İlgili kanunlara göre  adaylığında sakınca bulunmayan muhtar adayının  icazet veya onay alacağı bir makam yoktur. Partiler muhtar adayı gösteremezler. En iyi tarafı bu.

Muhtarlar doğrudan halkın oyu ile seçilirler.
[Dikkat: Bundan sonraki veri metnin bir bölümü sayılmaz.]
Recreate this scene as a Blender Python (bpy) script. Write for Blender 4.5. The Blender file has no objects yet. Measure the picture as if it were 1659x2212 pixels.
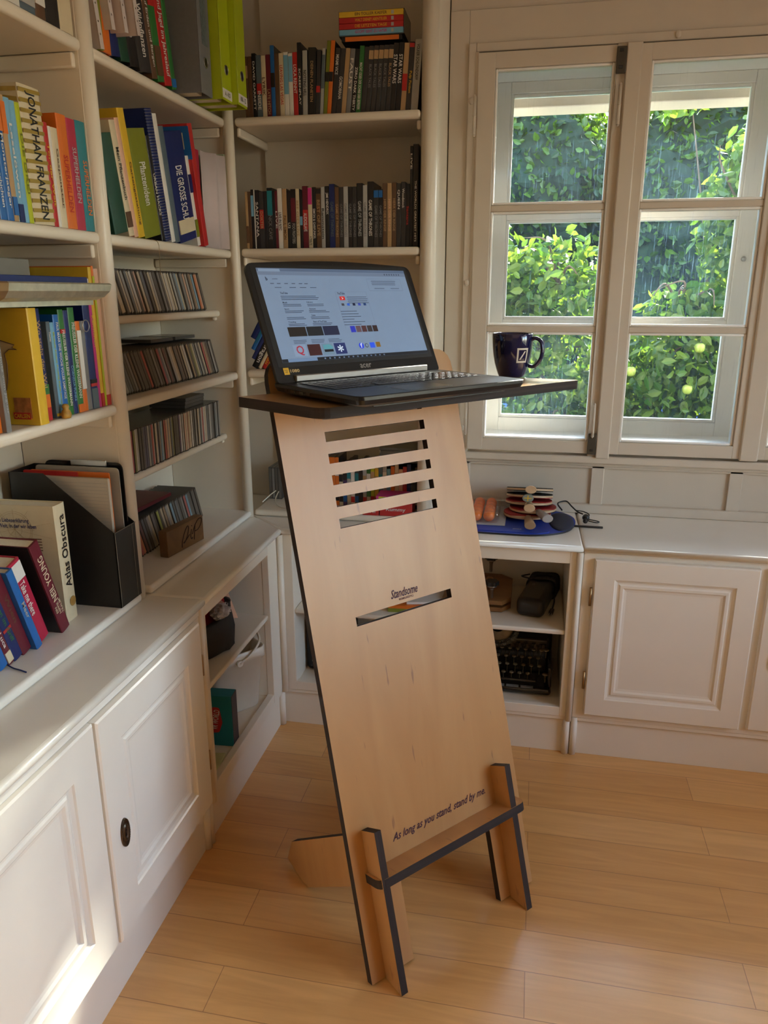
import bpy, bmesh, math, random
from mathutils import Vector, Matrix
from math import sin, cos, pi, radians, tan
random.seed(7)
SC = bpy.context.scene
COL = SC.collection
# ------------------------------------------------------------------ camera
F, YAW, PIT, ROL = 1627.1014, 0.19566026, 0.28407098, -0.00142983
cy_, sy_ = cos(YAW), sin(YAW)
A_ = Matrix(((1,0,0),(0,0,-1),(0,1,0))) @ Matrix(((cy_,sy_,0),(-sy_,cy_,0),(0,0,1)))
Rx_ = Matrix(((1,0,0),(0,cos(PIT),-sin(PIT)),(0,sin(PIT),cos(PIT))))
Rr_ = Matrix(((cos(ROL),-sin(ROL),0),(sin(ROL),cos(ROL),0),(0,0,1)))
RW = Rr_ @ Rx_ @ A_
cam = bpy.data.cameras.new('camera'); camo = bpy.data.objects.new('camera', cam); COL.objects.link(camo)
m = Matrix((RW[0], -RW[1], -RW[2])).transposed().to_4x4(); m.translation = (0.84653, -2.40713, 1.58896)
camo.matrix_world = m
cam.sensor_fit = 'HORIZONTAL'; cam.sensor_width = 36; cam.lens = 36*F/1659; cam.clip_start = .02; cam.clip_end = 100
SC.camera = camo
# ------------------------------------------------------------------ light
SUNV = Vector((0.40, 1.0, 0.57)).normalized()
w = bpy.data.worlds.new('world'); SC.world = w; w.use_nodes = True
nt = w.node_tree; bg = nt.nodes['Background']
sky = nt.nodes.new('ShaderNodeTexSky'); sky.sky_type = 'NISHITA'; sky.sun_disc = False
sky.sun_elevation = math.asin(SUNV.z); sky.sun_rotation = math.atan2(SUNV.x, SUNV.y)
nt.links.new(sky.outputs[0], bg.inputs[0]); bg.inputs[1].default_value = 2.3
def lamp(name, kind, loc, target, energy, color, size=None, sizey=None):
    l = bpy.data.lights.new(name, kind); l.energy = energy; l.color = color
    o = bpy.data.objects.new(name, l); COL.objects.link(o); o.location = loc
    o.rotation_euler = (Vector(target)-Vector(loc)).to_track_quat('-Z', 'Y').to_euler()
    if kind == 'AREA':
        l.shape = 'RECTANGLE'; l.size = size; l.size_y = sizey or size
    return o
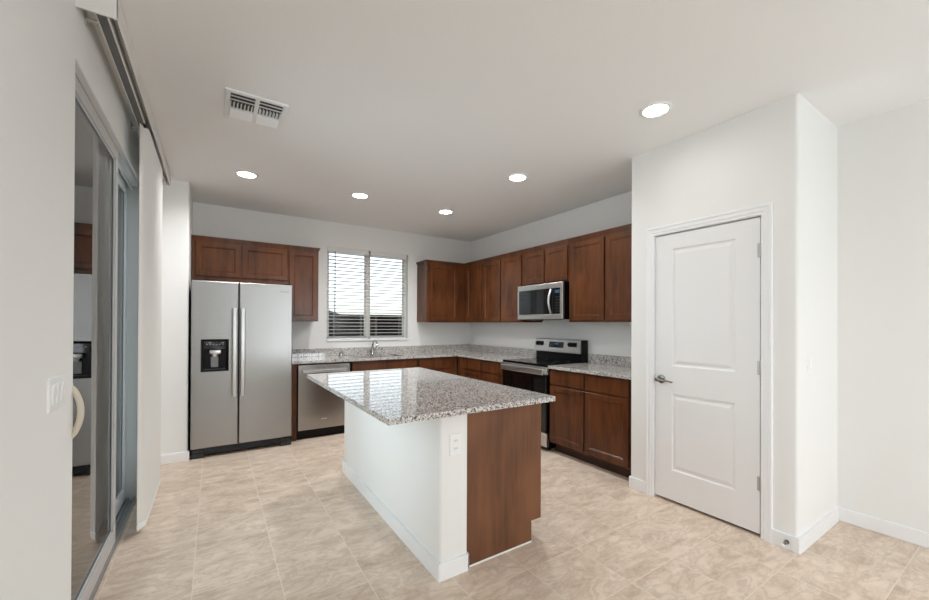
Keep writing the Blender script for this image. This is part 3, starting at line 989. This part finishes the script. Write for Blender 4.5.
b.faces.new(L[::-1]); b.faces.new(Rr)
fa = obj('control_fascia', b, STEELY, rg)
SL = Vector((-.121 + .143, 0, pz1 - .006 - pz0 - .016)).normalized()


def on_fascia(t):
    return Vector((-.143, 0, pz0 + .016)) + (Vector((-.121, 0, pz1 - .006)) - Vector((-.143, 0, pz0 + .016))) * t


nrm = Vector((-SL.z, 0, SL.x))
def fascia_plate(y0, y1, t0, t1, th, m, name, par):
    b = B()
    p0, p1 = on_fascia(t0), on_fascia(t1)
    vs = []
    for p in (p0, p1):
        for y in (y0, y1):
            for d in (-.001, th):
                vs.append(b.verts.new(Vector((p.x, y, p.z)) + nrm * d))
    bmesh.ops.convex_hull(b, input=b.verts)
    return obj(name, b, m, par)


fascia_plate(-1.985, -2.225, .30, .80, .0012, BGLASS, 'display_window', fa)
fascia_plate(-2.085, -2.14, .56, .72, .0022, DISPLAY, 'clock_digits', fa)
fascia_plate(-1.752, -1.888, .42, .82, .0006, DGREY, 'knob_plate', fa)
fascia_plate(-2.30, -2.43, .42, .82, .0006, DGREY, 'knob_plate', fa)
for y in (-1.785, -1.85, -2.325, -2.405, -2.365):
    p = on_fascia(.62); b = B()
    q = nrm.to_track_quat('Z', 'Y').to_matrix().to_4x4()
    lathe(b, Matrix.Translation((p.x, y, p.z)) @ q, [(.021, 0), (.021, .006), (.018, .026), (.016, .028)], 20)
    o_ = obj('knob', b, BLACK, fa, True)

# ------------------------------------------------------------------ microwave
mw = thing('microwave', 'stainless over-the-range microwave with curved handle under the short cabinet', 'microwave', (-.2, (RA + RB) / 2, 1.405))
mz0, mz1, mf = 1.407, 1.822, -.388
RAm, RBm = RA + .015, RB + .011
obj('case', bx(mf, -.003, RBm + .001, RAm - .001, mz0, mz1, .003), BLACK, mw, label='black microwave case')
MM = frame_right(mf)
b = B()
gy0, gy1 = -2.325, -1.742     # glass door field
plate_y0, plate_y1 = RBm + .002, RAm - .002
# steel surround: rails and stiles
box(b, mf - .026, mf, plate_y0, plate_y1, 1.757, mz1 - .002, .004)
box(b, mf - .026, mf, plate_y0, plate_y1, mz0 + .002, 1.467, .004)
box(b, mf - .026, mf, gy1, plate_y1, 1.467, 1.757, .002)
box(b, mf - .026, mf, plate_y0, -2.438, 1.467, 1.757, .002)
sf = obj('steel_front', b, STEELY, mw)
obj('door_glass', bx(mf - .0245, mf, gy0, gy1, 1.467, 1.757, .001), MWGLASS, mw)
cp = obj('control_panel', bx(mf - .0245, mf, -2.438, gy0 - .002, 1.467, 1.757, .001), BLACK, mw)
b = B()
for i in range(3):
    for j in range(6):
        box(b, mf - .0252, mf - .0244, -2.372 - .026 * i - .016, -2.372 - .026 * i, 1.49 + .032 * j, 1.503 + .032 * j)
obj('keypad', b, DGREY, cp)
obj('display', bx(mf - .0254, mf - .0244, -2.43, -2.36, 1.70, 1.735), DISPLAY, cp)
b = B()
hp = [(mf - .03 - .038 * math.sin(math.pi * k / 16), -2.305 + .0 * k, 1.474 + .272 * k / 16) for k in range(17)]
tube(b, hp, .0135, 12, sx=1.0)
obj('handle', b, STEELH, mw, True)
b = B()
for k in range(14):
    box(b, mf + .03, mf + .05, RBm + .06 + .045 * k, RBm + .09 + .045 * k, mz0 - .002, mz0 + .001)
obj('vent_slots', b, DGREY, mw)
obj('grease_filter', bx(-.34, -.19, -1.96, -1.79, mz0 - .012, mz0 + .001, .003), DGREY, mw)

# ------------------------------------------------------------------ kitchen island
IX0, IX1, IY0, IY1 = -2.588, -2.422, -3.69, -1.865
isl = thing('kitchen_island', 'white and dark wood kitchen island on the tile floor', 'kitchen island', (-2.2, -2.8, 0))
b = B(); box_corner(b, IX0, IX1, IY0, IY1, 0, .882, [(IX0, IY0), (IX0, IY1)], .018)
obj('knee_wall', b, WALL, isl, True, 'white painted knee wall')
b = B()
box_corner(b, IX0 - BBT, IX0, IY0 - BBT, IY1 + BBT, 0, BBH, [(IX0 - BBT, IY0 - BBT)], .012)
box(b, IX0 - .0, IX1 + BBT * .8, IY0 - BBT, IY0, 0, BBH, .003)
box(b, IX0, IX1, IY1, IY1 + BBT, 0, BBH, .003)
box(b, IX1, IX1 + BBT * .8, IY0 - BBT, -3.678, 0, BBH, .003)
obj('baseboard', b, TRIM, isl, label='white baseboard')
CXF = -1.858
b = B()
b2 = [(IX1 + .001, 0), (CXF - .078, 0), (CXF - .078, .13), (CXF, .13), (CXF, .882), (IX1 + .001, .882)]
La = [b.verts.new((x, -3.676, z)) for x, z in b2]; Lb = [b.verts.new((x, -3.664, z)) for x, z in b2]
b.faces.new(La); b.faces.new(Lb[::-1])
for i in range(6):
    j = (i + 1) % 6; b.faces.new((La[i], La[j], Lb[j], Lb[i]))
obj('end_panel', b, VENEER, isl, label='brown wood-grain end panel')
obj('base_trim', bx(IX1 + .015, CXF - .078, -3.681, -3.6765, 0, .008), TRIM, isl)
obj('carcass', bx(IX1 + .001, CXF - .001, -3.663, IY1, .131, .882), WOOD, isl)
obj('toe_kick', bx(IX1 + .001, CXF - .078, -3.663, IY1, 0, .1305), WOODIN, isl)
MP = frame_plus(CXF - .001)
for k in range(4):
    y0 = -3.65 + k * .4435
    pdoor(MP, y0, y0 + .425, .722, .858, isl, True); pdoor(MP, y0, y0 + .425, .15, .705, isl)
tag(obj('worktop', bx(-2.922, -1.864, -3.807, -1.925, TZ0, TZ1, .0015, 1), GRANITE), 'large polished granite slab on the kitchen island reflecting the window', 'worktop')


# ------------------------------------------------------------------ outlets and switches
def plate_y(name, x, y, z, w, h, label, cat, gang=1, outlet=False):
    """wall plate facing -y"""
    t = thing(name, label, cat, (x, y, z))
    b = B(); rings(b, frame_back(y), x - w / 2, x + w / 2, z - h / 2, z + h / 2, [(0, 0), (0, .003), (.003, .006)])
    obj('cover_plate', b, WHITEP, t)
    if outlet:
        for dz in (-.021, .021):
            b = B(); box(b, x - .017, x + .017, y - .0085, y - .005, z + dz - .014, z + dz + .014, .003)
            s_ = obj('socket', b, WHITEP, t)
            b = B()
            for dx in (-.007, .006):
                box(b, x + dx - .0012, x + dx + .0012, y - .0092, y - .008, z + dz - .004, z + dz + .006)
            obj('slots', b, DGREY, s_)
    else:
        b = B(); box(b, x - .016, x + .016, y - .0095, y - .005, z - .032, z + .032, .003)
        obj('rocker', b, WHITEP, t)


plate_y('wall_outlet', -2.497, IY0, .70, .072, .116, 'white power outlet on the end of the island knee wall', 'outlet', outlet=True)
plate_y('light_switch', -.52, PY1, 1.105, .072, .116, 'white single light switch on the side wall of the pantry', 'light switch')
sw = thing('light_switch', 'white three-gang light switch beside the patio door', 'light switch', (XL, -3.495, 1.093))
b = B(); rings(b, frame_plus(XL), -3.582, -3.408, 1.033, 1.153, [(0, 0), (0, .003), (.003, .007)])
obj('cover_plate', b, WHITEP, sw)
for k in range(3):
    y = -3.495 + (k - 1) * .046
    b = B(); box(b, XL + .006, XL + .0095, y - .017, y + .017, 1.059, 1.127, .002)
    v = [x for x in b.verts]
    for q in v:
        if q.co.z > 1.1 and q.co.x > XL + .008:
            q.co.x += .004
    obj('rocker', b, WHITEP, sw)

# ------------------------------------------------------------------ ceiling lights
spots = [(-3.337, -1.312, 'recessed ceiling light nearest the refrigerator'),
         (-2.282, -1.318, 'recessed ceiling light in front of the window'),
         (-1.221, -1.308, 'recessed ceiling light nearest the kitchen corner'),
         (-1.216, -2.668, 'recessed ceiling light over the aisle before the microwave'),
         (-1.228, -4.056, 'recessed ceiling light in front of the pantry door')]
for x, y, lb in spots:
    watts = 0.6 if y < -3.5 else 9.5      # the lamp by the pantry is dimmer
    t = thing('ceiling_light', lb, 'ceiling light', (x, y, H - .01), 'recessed ceiling lights')
    b = B(); lathe(b, Matrix.Translation((x, y, H)), [(.098, 0), (.098, -.004), (.092, -.008), (.076, -.0095), (.072, -.004), (.072, 0)], 36, False, False)
    obj('trim_ring', b, WHITEP, t, True)
    b = B(); lathe(b, Matrix.Translation((x, y, H)), [(.0725, -.0005), (.0725, -.0052), (.06, -.0062), (.02, -.0068)], 36)
    obj('lens', b, LAMP, t, True)
    l = bpy.data.lights.new('lamp_light', 'AREA'); l.shape = 'DISK'; l.size = .13; l.energy = watts; l.color = (.97, .985, 1.0); l.spread = math.radians(150)
    lo_ = bpy.data.objects.new('lamp_light', l); COL.objects.link(lo_); lo_.parent = t; lo_.location = (0, 0, -.002)

# ------------------------------------------------------------------ ceiling vent
VXa, VXb, VYa, VYb = -3.535, -3.192, -2.785, -2.405
cv = thing('ceiling_vent', 'white two-section air vent in the ceiling', 'air vent', ((VXa + VXb) / 2, (VYa + VYb) / 2, H - .03))
b = B()
fw = .03; mxv = (VXa + VXb) / 2
rings(b, Matrix(((1, 0, 0, 0), (0, 0, 1, 0), (0, -1, 0, H), (0, 0, 0, 1))), VXa, VXb, VYa, VYb, [(0, 0), (0, .006), (.004, .010), (fw - .003, .010), (fw, .004)], back=False, cap=False)
box(b, mxv - .012, mxv + .012, VYa + fw - .002, VYb - fw + .002, H - .0095, H - .002)
obj('frame', b, WHITEP, cv)
obj('duct', bx(VXa + .02, VXb - .02, VYa + .02, VYb - .02, H - .0015, H - .0005), DARKIN, cv, label='dark duct opening')
b = B()


def blade(bm, p, q, drop, out, flip=1, n=5):
    """curved louvre along p-q, bending by 'out' (a direction) as it drops from the ceiling"""
    p, q, out = Vector(p), Vector(q), Vector(out)
    prev = None
    for k in range(n + 1):
        t = k / n
        o = out * (t ** 1.6) + Vector((0, 0, -drop * t))
        cur = (p + o, q + o)
        if prev:
            quad(bm, [prev[0], prev[1], cur[1], cur[0]])
            th = Vector((0, 0, .0012))
            quad(bm, [prev[0] + th, prev[1] + th, cur[1] + th, cur[0] + th])
        prev = cur


for a, c in ((VXa + fw, mxv - .012), (mxv + .012, VXb - fw)):
    # long louvres on the near side, throwing towards -y
    for y in (VYa + .082, VYa + .126):
        blade(b, (a, y, H - .002), (c, y, H - .002), .011, (0, -.038, 0))
    # cross louvres in the middle
    nx = 7
    for k in range(nx):
        x = a + .006 + (c - a - .012) * k / (nx - 1)
        blade(b, (x, VYa + .13, H - .001), (x, VYa + .215, H - .001), .016, (.010 if a > mxv else -.010, 0, 0))
    # long louvres on the far side, throwing towards +y
    for y in (VYa + .218, VYa + .245, VYa + .272, VYa + .299):
        blade(b, (a, y, H - .001), (c, y, H - .001), .018, (0, .032, 0))
obj('louvres', b, WHITEP, cv, True)

# ------------------------------------------------------------------ outdoors
struct('ground', bx(-60, 60, .2, 400, -.25, -.13), GRAVEL, 'gravel ground seen beyond the window', 'ground')
struct('patio_slab', bx(-9, XL - .165, -9, .2, -.2, -.03), CONC, 'concrete patio outside the glass door', 'patio')
struct('roof_eave', bx(-4.95, XL - .165, -9, .16, 2.75, 2.9), STUCCO, 'stucco eave above the glass patio door outside', 'eave')
b = B(); box(b, -4.4, .7, 4.0, 4.2, -.15, 1.575)
for k in range(5):
    box(b, -4.2 + k, -4.17 + k, 3.985, 4.0, -.15, 1.575)
struct('fence_wall', b, FENCE, 'dark garden wall outside the kitchen window', 'wall')
struct('block_wall', bx(.7, 8, 4.3, 4.5, -.15, 1.53), BLOCKW, 'tan block wall beyond the kitchen window', 'wall')
struct('garden_wall', box(bx(-12.2, -12, -12, 16, -.15, 1.75), -12, -4.4, 15.8, 16, -.15, 1.75), STUCCO, 'pale garden wall beyond the patio', 'wall')
b = B()
ridge = [(-60, 17), (-20, 16), (10, 15), (35, 14), (55, 13.5), (67, 12.2), (75, 9.2), (84, 7.6), (95, 6.0), (120, 4)]
top = [b.verts.new((x * 1.0, 300, z)) for x, z in ridge]; bot = [b.verts.new((x, 280, -1)) for x, z in ridge]; bk = [b.verts.new((x, 330, -1)) for x, z in ridge]
for i in range(len(ridge) - 1):
    b.faces.new((bot[i], bot[i + 1], top[i + 1], top[i])); b.faces.new((top[i], top[i + 1], bk[i + 1], bk[i]))
struct('hill', b, HILLM, 'blue-grey distant hill beyond the kitchen window', 'hill')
Hatta aday olmayan bir kişinin muhtar seçilme hali vardır, örneğin mevcut adayı beğenmeyen seçmenler, mevcut adayının üstünü çizip başka bir ismi yazabilir ve mevcut adaydan oyu fazla çıkarsa muhtar seçilmiş olur. (Keşke Milletvekillerini de böyle seçsek)

Görevlerini iyi yapıp yapmadıkları konusunda hesap verme durumları pek yok, görevlerini iyi yaptılar ise tekrar tekrar seçilebilirler.

Toplumsal yapımız ve yasalardan kaynaklanan birçok eksikleri bulunsa da muhtar seçimlerine en demokratik seçimler diyebiliriz.

Çünkü seçim şekli yıllardır hiç bir değişikliğe uğramamış. Bilinen  en kolay seçme yöntemi olmasına rağmen yerel seçimler ile birlikte yapıldığı için, köyler hariç şehir merkezindeki büyük mahallelerde bazı seçmenlere angarya gibi gelebilir, bazı seçmenler muhtar adaylarını tanımadan rastgele oy kullanabilirler. 

Bu nedenle muhtarlık seçimleri, ayrı seçim ile seçilse çok daha farklı ve renkli seçim ortamlarına tanık oluruz.

En azından belediye başkan adaylarının gölgesinde kalmazlar.